L_m - L_n = alpha^(2^m) + alpha^(-2^m) - alpha^(2^n) - alpha^(-2^n)
          = (alpha^(2^m) - alpha^(2^n)) + (1 - alpha^(-2^m  - 2^n))

If p is a factor of the number we are trying to factor, then 
the order of alpha will divide one of p+1 and p-1
(depending upon whether alpha is in the base field GF(p) 
or the extension field GF(p^2)).
The size of this order will be O(p).  
m and n will usually need to have size O(p) before we achieve

                alpha^(2^m) == alpha^(+- 2^n)   (mod p) 

(which is the same as   2^m == +- 2^n   (mod (order of alpha)) ).

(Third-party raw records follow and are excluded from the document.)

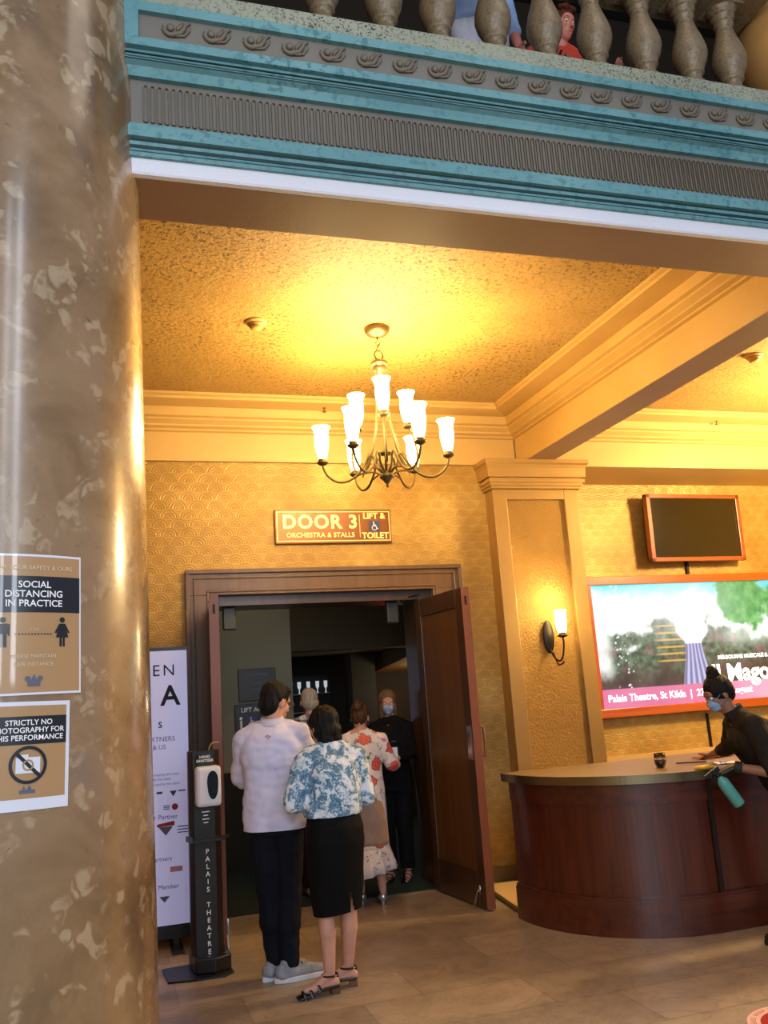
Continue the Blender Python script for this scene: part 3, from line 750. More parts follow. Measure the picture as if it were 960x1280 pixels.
# shelf with pale glasses
t = thing('glass_rack', 'dark shelf unit with rails on the far foyer wall above the grey-haired head', 'shelf', (2.42, 11.5, 1.6))
bm = BM(); box(bm, 2.13, 2.72, 11.4, 11.6, 1.40, 1.92); obj('backboard', bm, M['black_matt'], t, world=True)
bm = BM(); box(bm, 2.15, 2.70, 11.3, 11.41, 1.68, 1.695); box(bm, 2.15, 2.70, 11.3, 11.41, 1.45, 1.465); obj('rail', bm, M['chrome'], t, world=True)
mgl = m_glow('glint_glass', '#d8e2e8', .5, '#c8d2d8')  # glints on the glasses put in as a weak glow
g0 = None
for i, x in enumerate((2.20, 2.31, 2.43, 2.55, 2.66)):
    if g0 is None:
        bm = BM(); lathe(bm, [(.018, 0), (.006, .01), (.006, .05), (.022, .08), (.024, .15)], 12); g0 = obj('wine_glass', bm, mgl); o = g0
    else: o = g0.copy(); C.objects.link(o)
    o.location = (x, 11.36, 1.696)
    tag(o, 'pale stemmed glass standing on the dark foyer shelf', 'glass', 'pale glasses on the foyer shelf')

# ------------------------------------------------------------------ television
tv = thing('television', 'switched-off flat television in brown timber frame above the lit poster', 'television', (5.98, 7.86, 3.14), R(1.5))
bm = BM(); w, h = .60, .36
for a in ((-w, w, h-.045, h), (-w, w, -h, -h+.045), (-w, -w+.05, -h, h), (w-.05, w, -h, h)): box(bm, a[0], a[1], -.05, .02, a[2], a[3])
obj('timber_frame', bm, M['frame_brown'], tv, bevel=.005)
bm = BM(); box(bm, -w+.05, w-.05, -.03, .02, -h+.045, h-.045); obj('screen', bm, M['screen'], tv)
bm = BM(); box(bm, -w+.03, w-.03, .02, .07, -h+.03, h-.03); box(bm, -.2, .2, .07, .14, -.2, .2); obj('rear_case', bm, M['black'], tv)
tv.rotation_euler = (R(2.0), 0, R(1.5))
bm = BM(); box(bm, 5.90, 5.93, 7.965, 8.0, 2.66, 2.80); tag(obj('wall_conduit', bm, M['iron']), 'short brown cable cover between television and poster frame', 'conduit')
bm = BM(); box(bm, 5.905, 5.925, 7.975, 8.0, .86, 1.20); tag(obj('wall_conduit', bm, M['iron']), 'thin vertical cable cover on gold wall below the poster', 'conduit')

# ------------------------------------------------------------------ lit poster
P0x, P1x, P0z, P1z = 4.66, 7.55, 1.32, 2.56
ps = thing('lightbox_poster', 'large illuminated garden poster in orange timber frame behind the counter', 'poster', (6.1, 7.95, 1.9))
K = dict(parent=ps, world=True)
bm = BM(); box(bm, P0x-.06, P1x+.06, 7.88, 8.0, P1z, P1z+.085); box(bm, P0x-.06, P1x+.06, 7.88, 8.0, P0z-.085, P0z); box(bm, P0x-.06, P0x, 7.88, 8, P0z, P1z); box(bm, P1x, P1x+.06, 7.88, 8, P0z, P1z)
obj('timber_frame', bm, M['frame_orange'], bevel=.005, **K)
def art(u, v):
    X = u*2.89; Z = v*1.24
    def nz(s, o=0, d=4): return noise.fractal(Vector((X*s+o, Z*s, o)), 1., 2., d)*.5+.5
    def mixc(a, b, t): t = max(0, min(1, t)); return [a[i]*(1-t)+b[i]*t for i in range(3)]
    def ss(a, b, x): t = max(0, min(1, (x-a)/(b-a))); return t*t*(3-2*t)
    c = mixc([.98, 1, .98], [.25, .8, .85], ss(.85, 1.05, Z/1.24*1.0+ (nz(2)-.5)*.3)*.9)
    # hedge / garden middle band
    hz = .80 + (nz(3.2, 3)-.5)*.5 - .12*abs(X-.9)
    g = mixc([.10, .16, .10], [.45, .52, .42], nz(14, 5))
    g = mixc(g, [.55, .30, .36], ss(.62, .75, nz(7, 9))*.6)
    c = mixc(c, g, ss(.03, -.06, Z-hz)*ss(0, .15, X-.1))
    # pale haze over the path
    c = mixc(c, [.9, .95, .88], ss(.2, .0, abs(Z-.72-.05*math.sin(X*3)))*ss(1.4, 1.8, X)*.9*nz(3, 2)*1.6)
    low = mixc([.17, .13, .12], [.32, .26, .22], nz(5, 7))
    c = mixc(c, low, ss(.55, .25, Z+(nz(4, 1)-.5)*.3))
    # green tree masses upper right
    t1 = ((X-1.86)/.34)**2 + ((Z-1.05)/.34)**2 + (nz(6, 4)-.5)*1.2
    t2 = ((X-2.5)/.40)**2 + ((Z-.98)/.30)**2 + (nz(6, 6)-.5)*1.2
    c = mixc(c, mixc([.08, .42, .16], [.45, .75, .40], nz(9, 8)), ss(1.1, .7, min(t1, t2)))
    # white blossom spray at left
    spray = ss(.17, .04, abs(X-.24-.10*(1.24-Z)))
    bd = noise.voronoi(Vector((X*22, Z*22, 0)))[0][0]
    c = mixc(c, [.97, .95, 1], .95*spray*ss(.30, .18, bd))
    # stone steps, ochre
    if .70 < X < 1.08 and .38 < Z < .82:
        sv = (Z*14) % 1
        c = mixc(c, [.85, .62, .25], ss(.35, .2, sv)*ss(.25, .1, abs(X-.9))*.9)
    # fluted pale garden urn on lavender pedestal
    cx = 1.17
    wd = .19 - .09*ss(.08, .62, Z) if Z < .60 else (.10 + .10*ss(.60, .74, Z) if Z < .80 else .17*math.sqrt(max(0, 1-((Z-.80)/.20)**2)))
    if .06 < Z < 1.0:
        m = ss(.012, -.012, abs(X-cx)-wd)
        fl = .5+.5*math.sin((X-cx)/max(wd, .03)*16)
        pc = mixc([.38, .36, .52], [.72, .72, .9], fl) if Z < .60 else mixc([.86, .88, 1], [1, 1, 1], nz(10, 2))
        c = mixc(c, pc, m)
    # pink footer band
    if Z < .19: c = mixc([.80, .36, .52], [.98, .62, .72], ss(.4, 2.6, X)*.9 + (nz(1.2, 3)-.5)*.6)
    glow = math.exp(-((X-1.1)**2/.35 + (Z-1.0)**2/.12))
    c = mixc(c, [1, 1, 1], glow*.6*(0 if (Z < .6) else 1))
    return c
NX, NZ = 420, 180
me = bpy.data.meshes.new('artwork')
vs = [(P0x + (P1x-P0x)*i/NX, 7.93, P0z + (P1z-P0z)*j/NZ) for j in range(NZ+1) for i in range(NX+1)]
fs = [(j*(NX+1)+i, j*(NX+1)+i+1, (j+1)*(NX+1)+i+1, (j+1)*(NX+1)+i) for j in range(NZ) for i in range(NX)]
me.from_pydata(vs, [], fs); ca = me.color_attributes.new('paint', 'FLOAT_COLOR', 'POINT')
buf = []
for j in range(NZ+1):
    for i in range(NX+1):
        c = art(i/NX, j/NZ); buf += [c[0]**1.8, c[1]**1.8, c[2]**1.8, 1]
ca.data.foreach_set('color', buf)
a = Mat('lit_artwork', rough=.2); n = a.N.new('ShaderNodeVertexColor'); n.layer_name = 'paint'
a.b.inputs['Base Color'].default_value = (.02, .02, .02, 1); a.L.new(n.outputs[0], a.b.inputs['Emission Color']); a.b.inputs['Emission Strength'].default_value = 1.05
link_mesh('artwork', me, a.m, ps, True)
lw = m_glow('lit_letters', '#ffffff', 1.3)
TP = lambda b, s, x, z, **k: text('lettering', b, s, at(x, 7.926, z), lw, ps, True, ext=.0004, **k)
TP('Palais Theatre, St Kilda  |  27 and 28 August', .098, 4.74, 1.415, align='LEFT', bold=.018)
TP('Il Mago d', .25, 6.0, 1.59, align='LEFT', bold=.03)
TP('MELBOURNE MUSICALE &', .055, 6.10, 1.76, align='LEFT', bold=.03)

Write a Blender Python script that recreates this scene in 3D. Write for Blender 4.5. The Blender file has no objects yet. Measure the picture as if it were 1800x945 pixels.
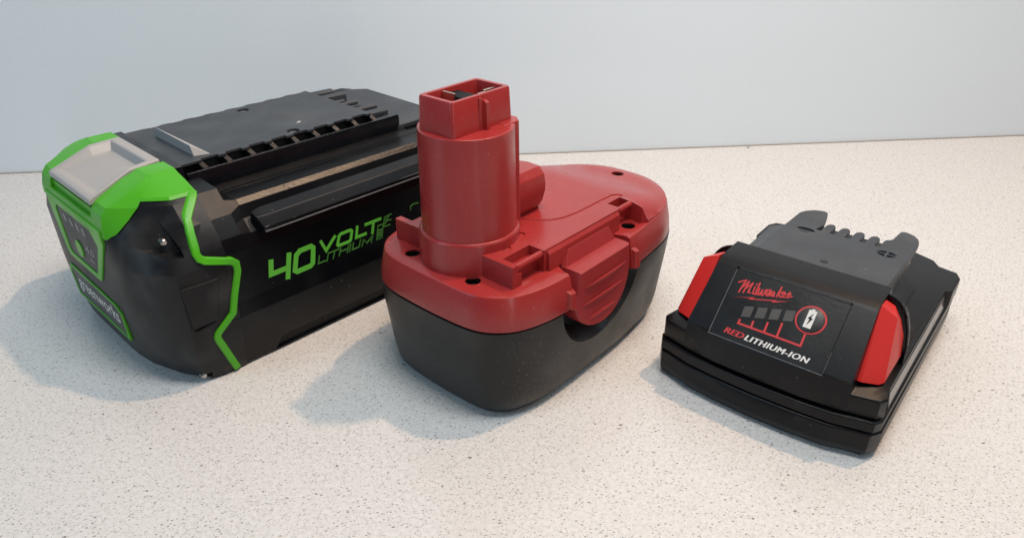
import bpy, bmesh, math, random
from mathutils import Vector, Matrix
random.seed(7)
S = 0.01                      # every shape below is written in centimetres
scn = bpy.context.scene
rad = math.radians

# ------------------------------------------------------------------ camera
cd = bpy.data.cameras.new('camera'); cam = bpy.data.objects.new('camera', cd)
scn.collection.objects.link(cam)
cd.sensor_width = 36; cd.lens = 36 * 1283 / 1800; cd.clip_start = 0.005; cd.clip_end = 30
cam.matrix_world = Matrix.Translation((0, 0, .174)) @ Matrix.Rotation(rad(90 - 29.27), 4, 'X') @ Matrix.Rotation(rad(-.30), 4, 'Z')
scn.camera = cam
# ------------------------------------------------------------------ room light
w = bpy.data.worlds.new('World'); scn.world = w; w.use_nodes = True
bg = w.node_tree.nodes['Background']
bg.inputs['Color'].default_value = (.86, .95, 1.0, 1); bg.inputs['Strength'].default_value = .03

def aim(o, target):
    o.rotation_euler = (Vector(target) - o.location).to_track_quat('-Z', 'Y').to_euler()
def area(name, loc, target, sx, sy, power, col, shape='RECTANGLE'):
    l = bpy.data.lights.new(name, 'AREA'); l.shape = shape; l.size = sx * S
    if shape in ('RECTANGLE', 'ELLIPSE'): l.size_y = sy * S
    l.energy = power; l.color = col
    o = bpy.data.objects.new(name, l); scn.collection.objects.link(o)
    o.location = Vector(loc) * S; aim(o, Vector(target) * S); return o
# warm halogen downlight, high on the right, throws the crisp shadows; daylight from right and left
area('downlight', (44, 37, 108), (0, 24, 0), 4.0, 4.0, 5.2, (1, .66, .42), 'DISK')
area('wall_wash', (6, 15, 50), (6, 47, 12), 24, 14, 1.56, (1, .985, .96))  # unseen wash light added to brighten the middle of the wall
area('window', (78, 8, 82), (0, 24, 4), 34, 46, 1.2, (.70, .87, 1.0))
area('side_window', (-120, -35, 80), (5, 35, 8), 45, 110, 6.0, (.42, .70, .93))
area('rear_strip', (62, -120, 62), (5, 40, 8), 9, 130, 3.2, (1, 1, 1))  # unseen tall strip added to put a bright streak on the tower
scn.view_settings.view_transform = 'Standard'; scn.view_settings.look = 'None'
scn.view_settings.exposure = 0; scn.view_settings.gamma = 1
scn.render.engine = 'CYCLES'

# ------------------------------------------------------------------ materials
def mat(name, col, rough=.45, spec=.5, metal=0, bump=0, bscale=900, vary=0, vscale=40, dust=0, dscale=260, dustcol=(.5, .47, .43), smear=0, coat=0, rv=1):
    m = bpy.data.materials.new(name); m.use_nodes = True
    nt = m.node_tree; N = nt.nodes; L = nt.links; b = N['Principled BSDF']
    b.inputs['Roughness'].default_value = rough; b.inputs['Metallic'].default_value = metal
    b.inputs['Specular IOR Level'].default_value = spec
    if coat: b.inputs['Coat Weight'].default_value = coat; b.inputs['Coat Roughness'].default_value = .16
    tc = N.new('ShaderNodeTexCoord')
    rgb = N.new('ShaderNodeRGB'); rgb.outputs[0].default_value = (*col, 1); out = rgb.outputs[0]
    def noise(sc, det=3):
        n = N.new('ShaderNodeTexNoise'); n.inputs['Scale'].default_value = sc; n.inputs['Detail'].default_value = det
        L.new(tc.outputs['Object'], n.inputs['Vector']); return n.outputs['Fac']
    def ramp(f, a, c, lo=0, hi=1):
        r = N.new('ShaderNodeMapRange'); L.new(f, r.inputs[0]); r.inputs[1].default_value = a; r.inputs[2].default_value = c
        r.inputs[3].default_value = lo; r.inputs[4].default_value = hi; return r.outputs[0]
    def mix(fac, a, colr):
        x = N.new('ShaderNodeMix'); x.data_type = 'RGBA'; L.new(fac, x.inputs['Factor']); L.new(a, x.inputs['A'])
        x.inputs['B'].default_value = (*colr, 1); return x.outputs['Result']
    if vary:
        out = mix(ramp(noise(vscale, 4), .35, .7, 0, vary), out, tuple(min(1, c * 1.7 + .02) for c in col))
    if smear:      # rubbed, dusty patches: duller and paler
        f = ramp(noise(55, 6), .5, .72, 0, smear)
        out = mix(f, out, dustcol)
    if dust:       # single specks of dust
        v = N.new('ShaderNodeTexVoronoi'); v.inputs['Scale'].default_value = dscale * 3; L.new(tc.outputs['Object'], v.inputs['Vector'])
        d = ramp(v.outputs['Distance'], .10, .2, 1, 0)
        sp = N.new('ShaderNodeSeparateColor'); L.new(v.outputs['Color'], sp.inputs[0])
        g = ramp(sp.outputs[0], 1 - dust - .02, 1 - dust, 0, 1)
        q = N.new('ShaderNodeMath'); q.operation = 'MULTIPLY'; L.new(d, q.inputs[0]); L.new(g, q.inputs[1])
        q2 = N.new('ShaderNodeMath'); q2.operation = 'MULTIPLY'; L.new(q.outputs[0], q2.inputs[0]); L.new(ramp(noise(35, 2), .42, .65, .1, .8), q2.inputs[1])
        out = mix(q2.outputs[0], out, dustcol)
    L.new(out, b.inputs['Base Color'])
    L.new(ramp(noise(70, 5), .3, .75, max(.03, rough - .07 * rv), rough + .10 * rv), b.inputs['Roughness'])
    if bump:
        bp = N.new('ShaderNodeBump'); bp.inputs['Strength'].default_value = bump; bp.inputs['Distance'].default_value = .0002
        L.new(noise(bscale, 2), bp.inputs['Height']); L.new(bp.outputs[0], b.inputs['Normal'])
    return m

BLK = mat('black_textured_plastic', (.0018, .0021, .0034), .33, .27, bump=.28, bscale=4200, rv=.35, smear=.012, dust=.02)
BLKH = mat('black_bumper_plastic', (.005, .005, .006), .44, .34, bump=.16, bscale=3800, rv=.6, smear=.16, dust=.04, dustcol=(.20, .19, .18))
BLKS = mat('black_smooth_plastic', (.004, .005, .007), .28, .38, bump=.15, bscale=700, smear=.03, dustcol=(.2, .2, .2))
GRYT = mat('dull_black_top_plastic', (.036, .042, .050), .47, .55, bump=.25, bscale=1800, smear=.04, dust=.02)
BLKC = mat('black_lower_case_plastic', (.007, .0066, .0066), .37, .36, bump=.14, bscale=1500, dust=.22, dscale=330, dustcol=(.42, .38, .33), smear=.02)
DARK = mat('recess_black', (.004, .004, .005), .6, .2)
RED = mat('red_moulded_plastic', (.35, .028, .027), .30, .36, bump=.14, bscale=3200, vary=.12, dust=.03, dustcol=(.6, .35, .33), smear=.02, coat=.18)
RED2 = mat('red_button_plastic', (.34, .030, .032), .40, .45, bump=.2, bscale=1700, vary=.10, dust=.03, dustcol=(.6, .35, .33))
REDM = mat('bright_red_plastic', (.68, .030, .026), .42, .4, bump=.2, bscale=1500)
GRN = mat('green_plastic', (.075, .41, .012), .36, .35, bump=.15, bscale=1400, vary=.1)
GRNP = mat('green_print', (.12, .50, .05), .4, .4)
GRND = mat('dim_green_print', (.06, .20, .035), .45, .4)
GREY = mat('grey_plastic', (.40, .385, .375), .35, .45, bump=.15, bscale=1300)
PANEL = mat('dark_grey_panel', (.065, .062, .058), .5, .4, bump=.2)
PALE = mat('pale_grey_print', (.45, .44, .42), .5, .4)
WHT = mat('white_print', (.74, .73, .70), .5, .4)
REDP = mat('red_print', (.55, .035, .04), .45, .4)
LBL = mat('glossy_black_label', (.005, .0045, .0045), .33, .4, bump=.2, bscale=900, dust=.02)
LED = mat('grey_charge_window', (.055, .053, .05), .45, .4, vary=.25, vscale=300)
BTN = mat('charcoal_button', (.022, .023, .022), .40, .5, vary=.5, vscale=150)
STL = mat('screw_steel', (.45, .44, .42), .28, .5, metal=1, vary=.3, vscale=300)
BRS = mat('contact_metal', (.55, .47, .36), .30, .5, metal=1, vary=.2, vscale=250)
LEDGE = mat('glint_black_ledge', (.008, .008, .009), .26, 1.0, bump=.30, bscale=3600, rv=.5)  # extra gloss so one strip glints under the warm downlight
WORN = mat('worn_scuffed_edge', (.11, .11, .115), .55, .4, vary=.6, vscale=500)
STRIP = mat('glossy_side_strip', (.05, .045, .05), .14, .7)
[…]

    When b <> 0, -2, we know no such formula for the iterates of Pollard
Rho.   x -> x^2 + b (mod p) seems to behave like a pseudorandom function 
modulo p, and Pollard Rho takes O(sqrt(p)) iterations rather than O(p).

    For Lucas-Lehmer, when p = 2^q - 1 is a Mersenne prime, p+1 is
divisible by a very high :-) power of 2.  The L_n values collapse to 
0, -2, 2, 2, ... as alpha^(2^n) becomes sqrt(-1), -1, 1 in GF(p^2).